▶ _MATERIAL FOR THIS TASK_
========================================================================
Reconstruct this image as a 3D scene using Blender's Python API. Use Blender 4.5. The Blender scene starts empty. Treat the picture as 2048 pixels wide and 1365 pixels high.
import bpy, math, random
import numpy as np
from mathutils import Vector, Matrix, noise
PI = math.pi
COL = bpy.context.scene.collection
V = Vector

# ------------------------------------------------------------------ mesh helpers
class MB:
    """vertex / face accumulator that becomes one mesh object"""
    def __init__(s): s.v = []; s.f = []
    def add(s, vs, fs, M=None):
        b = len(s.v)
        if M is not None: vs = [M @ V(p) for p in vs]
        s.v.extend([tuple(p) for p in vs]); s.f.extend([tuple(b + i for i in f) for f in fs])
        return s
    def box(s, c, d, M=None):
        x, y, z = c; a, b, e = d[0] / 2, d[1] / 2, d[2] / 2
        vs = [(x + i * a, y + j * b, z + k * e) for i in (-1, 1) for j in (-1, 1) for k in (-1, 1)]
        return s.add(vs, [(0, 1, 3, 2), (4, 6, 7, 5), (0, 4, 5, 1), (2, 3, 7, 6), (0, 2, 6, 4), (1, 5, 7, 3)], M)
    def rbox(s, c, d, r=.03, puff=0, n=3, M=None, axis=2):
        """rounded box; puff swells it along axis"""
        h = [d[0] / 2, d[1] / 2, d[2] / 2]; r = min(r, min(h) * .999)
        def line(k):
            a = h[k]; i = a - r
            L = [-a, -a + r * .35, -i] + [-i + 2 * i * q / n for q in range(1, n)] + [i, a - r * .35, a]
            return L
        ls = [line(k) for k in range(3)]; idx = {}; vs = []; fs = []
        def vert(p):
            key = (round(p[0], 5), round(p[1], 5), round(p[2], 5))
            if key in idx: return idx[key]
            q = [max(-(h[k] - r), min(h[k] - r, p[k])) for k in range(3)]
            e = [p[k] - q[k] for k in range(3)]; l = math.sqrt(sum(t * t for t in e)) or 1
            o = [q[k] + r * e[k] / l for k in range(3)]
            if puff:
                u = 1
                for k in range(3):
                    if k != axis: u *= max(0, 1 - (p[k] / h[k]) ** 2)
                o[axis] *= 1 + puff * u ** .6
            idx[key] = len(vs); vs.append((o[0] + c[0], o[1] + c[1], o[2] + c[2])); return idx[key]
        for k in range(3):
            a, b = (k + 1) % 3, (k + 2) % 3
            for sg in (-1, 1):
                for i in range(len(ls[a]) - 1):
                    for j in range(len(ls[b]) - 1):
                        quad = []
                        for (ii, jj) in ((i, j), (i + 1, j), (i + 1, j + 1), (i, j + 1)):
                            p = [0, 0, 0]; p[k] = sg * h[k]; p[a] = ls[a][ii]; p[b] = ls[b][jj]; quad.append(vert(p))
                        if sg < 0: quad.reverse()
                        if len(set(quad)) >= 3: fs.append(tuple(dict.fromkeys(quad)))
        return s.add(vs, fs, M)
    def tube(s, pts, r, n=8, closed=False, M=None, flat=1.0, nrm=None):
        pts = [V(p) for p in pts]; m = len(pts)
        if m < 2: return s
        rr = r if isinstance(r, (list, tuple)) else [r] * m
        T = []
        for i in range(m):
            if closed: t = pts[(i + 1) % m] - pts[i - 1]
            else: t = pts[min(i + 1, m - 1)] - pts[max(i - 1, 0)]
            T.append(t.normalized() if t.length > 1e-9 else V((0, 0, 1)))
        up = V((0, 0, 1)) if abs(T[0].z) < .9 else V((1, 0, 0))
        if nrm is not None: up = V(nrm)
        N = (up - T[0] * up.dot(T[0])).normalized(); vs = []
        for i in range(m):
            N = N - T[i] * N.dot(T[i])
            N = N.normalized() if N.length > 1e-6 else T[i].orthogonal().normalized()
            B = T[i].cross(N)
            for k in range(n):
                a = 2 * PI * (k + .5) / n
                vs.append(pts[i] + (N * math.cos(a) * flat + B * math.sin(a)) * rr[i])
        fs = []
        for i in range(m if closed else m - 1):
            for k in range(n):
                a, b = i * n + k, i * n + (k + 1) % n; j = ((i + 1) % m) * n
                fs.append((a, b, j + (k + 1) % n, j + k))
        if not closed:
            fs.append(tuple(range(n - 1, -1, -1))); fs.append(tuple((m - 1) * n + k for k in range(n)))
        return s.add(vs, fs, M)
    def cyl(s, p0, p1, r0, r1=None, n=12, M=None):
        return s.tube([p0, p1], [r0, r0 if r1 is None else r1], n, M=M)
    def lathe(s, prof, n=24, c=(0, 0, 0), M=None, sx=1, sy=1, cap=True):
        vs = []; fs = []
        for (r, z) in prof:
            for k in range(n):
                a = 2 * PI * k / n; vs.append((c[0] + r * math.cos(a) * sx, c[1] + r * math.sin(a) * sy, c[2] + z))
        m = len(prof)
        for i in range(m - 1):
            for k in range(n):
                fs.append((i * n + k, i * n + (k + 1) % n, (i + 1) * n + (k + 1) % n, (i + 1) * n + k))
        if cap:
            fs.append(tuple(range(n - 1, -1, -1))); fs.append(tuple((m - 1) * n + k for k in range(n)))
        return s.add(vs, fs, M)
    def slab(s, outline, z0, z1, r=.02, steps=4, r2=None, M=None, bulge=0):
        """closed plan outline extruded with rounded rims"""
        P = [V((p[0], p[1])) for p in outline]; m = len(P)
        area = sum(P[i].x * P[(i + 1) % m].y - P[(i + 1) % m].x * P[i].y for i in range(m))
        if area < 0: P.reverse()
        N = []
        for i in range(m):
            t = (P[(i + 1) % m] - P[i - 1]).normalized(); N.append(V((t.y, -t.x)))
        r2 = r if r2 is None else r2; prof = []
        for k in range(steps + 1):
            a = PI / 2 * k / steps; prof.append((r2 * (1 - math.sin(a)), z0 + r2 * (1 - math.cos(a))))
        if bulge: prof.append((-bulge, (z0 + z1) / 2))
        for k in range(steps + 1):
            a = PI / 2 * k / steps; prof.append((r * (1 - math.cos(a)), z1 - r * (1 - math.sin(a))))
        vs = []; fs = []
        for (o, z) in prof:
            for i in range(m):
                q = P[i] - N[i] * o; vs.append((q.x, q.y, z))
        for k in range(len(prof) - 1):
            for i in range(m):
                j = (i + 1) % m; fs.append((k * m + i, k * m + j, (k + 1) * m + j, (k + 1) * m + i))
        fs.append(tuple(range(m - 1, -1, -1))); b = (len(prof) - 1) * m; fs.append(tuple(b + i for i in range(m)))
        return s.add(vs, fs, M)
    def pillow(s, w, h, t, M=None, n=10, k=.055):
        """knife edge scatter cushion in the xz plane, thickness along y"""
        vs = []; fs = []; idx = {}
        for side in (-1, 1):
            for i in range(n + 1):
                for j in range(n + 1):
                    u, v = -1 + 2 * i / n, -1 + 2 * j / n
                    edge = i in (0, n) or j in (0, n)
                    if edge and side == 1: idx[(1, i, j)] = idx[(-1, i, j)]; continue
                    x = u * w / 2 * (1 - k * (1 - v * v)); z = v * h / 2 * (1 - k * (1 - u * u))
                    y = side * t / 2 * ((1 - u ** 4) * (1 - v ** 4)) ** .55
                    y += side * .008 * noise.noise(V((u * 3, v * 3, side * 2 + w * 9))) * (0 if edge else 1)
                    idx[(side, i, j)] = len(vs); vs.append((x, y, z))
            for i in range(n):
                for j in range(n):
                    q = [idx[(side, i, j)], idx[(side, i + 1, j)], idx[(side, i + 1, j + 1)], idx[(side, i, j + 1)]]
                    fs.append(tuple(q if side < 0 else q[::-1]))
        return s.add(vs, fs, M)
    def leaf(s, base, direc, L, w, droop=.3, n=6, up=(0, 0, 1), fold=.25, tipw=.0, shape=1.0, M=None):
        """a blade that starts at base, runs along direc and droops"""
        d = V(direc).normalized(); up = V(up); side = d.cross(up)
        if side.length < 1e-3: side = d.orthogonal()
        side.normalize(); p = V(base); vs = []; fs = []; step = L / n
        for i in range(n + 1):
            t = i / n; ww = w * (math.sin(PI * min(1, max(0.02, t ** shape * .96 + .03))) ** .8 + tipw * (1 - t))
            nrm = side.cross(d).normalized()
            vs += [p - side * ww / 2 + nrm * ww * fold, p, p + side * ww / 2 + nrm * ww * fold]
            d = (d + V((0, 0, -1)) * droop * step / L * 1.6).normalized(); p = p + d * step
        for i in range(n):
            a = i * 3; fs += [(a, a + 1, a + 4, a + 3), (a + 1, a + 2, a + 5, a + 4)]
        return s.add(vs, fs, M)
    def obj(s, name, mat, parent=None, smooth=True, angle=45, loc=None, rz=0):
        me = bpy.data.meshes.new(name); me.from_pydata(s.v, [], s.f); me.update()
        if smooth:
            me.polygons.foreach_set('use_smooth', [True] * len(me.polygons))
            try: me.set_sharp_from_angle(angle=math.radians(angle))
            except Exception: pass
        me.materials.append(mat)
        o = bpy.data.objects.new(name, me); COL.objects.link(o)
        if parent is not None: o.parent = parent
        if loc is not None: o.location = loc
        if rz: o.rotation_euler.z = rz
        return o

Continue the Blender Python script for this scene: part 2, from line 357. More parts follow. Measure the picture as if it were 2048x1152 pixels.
========================================================================
▶ _WHAT NEEDS TO BE DONE_
Scan the data above; copy every line where "starts" appears.

▶ _EXERCISE RESULT_
Reconstruct this image as a 3D scene using Blender's Python API. Use Blender 4.5. The Blender scene starts empty. Treat the picture as 2048 pixels wide and 1365 pixels high.
        """a blade that starts at base, runs along direc and droops"""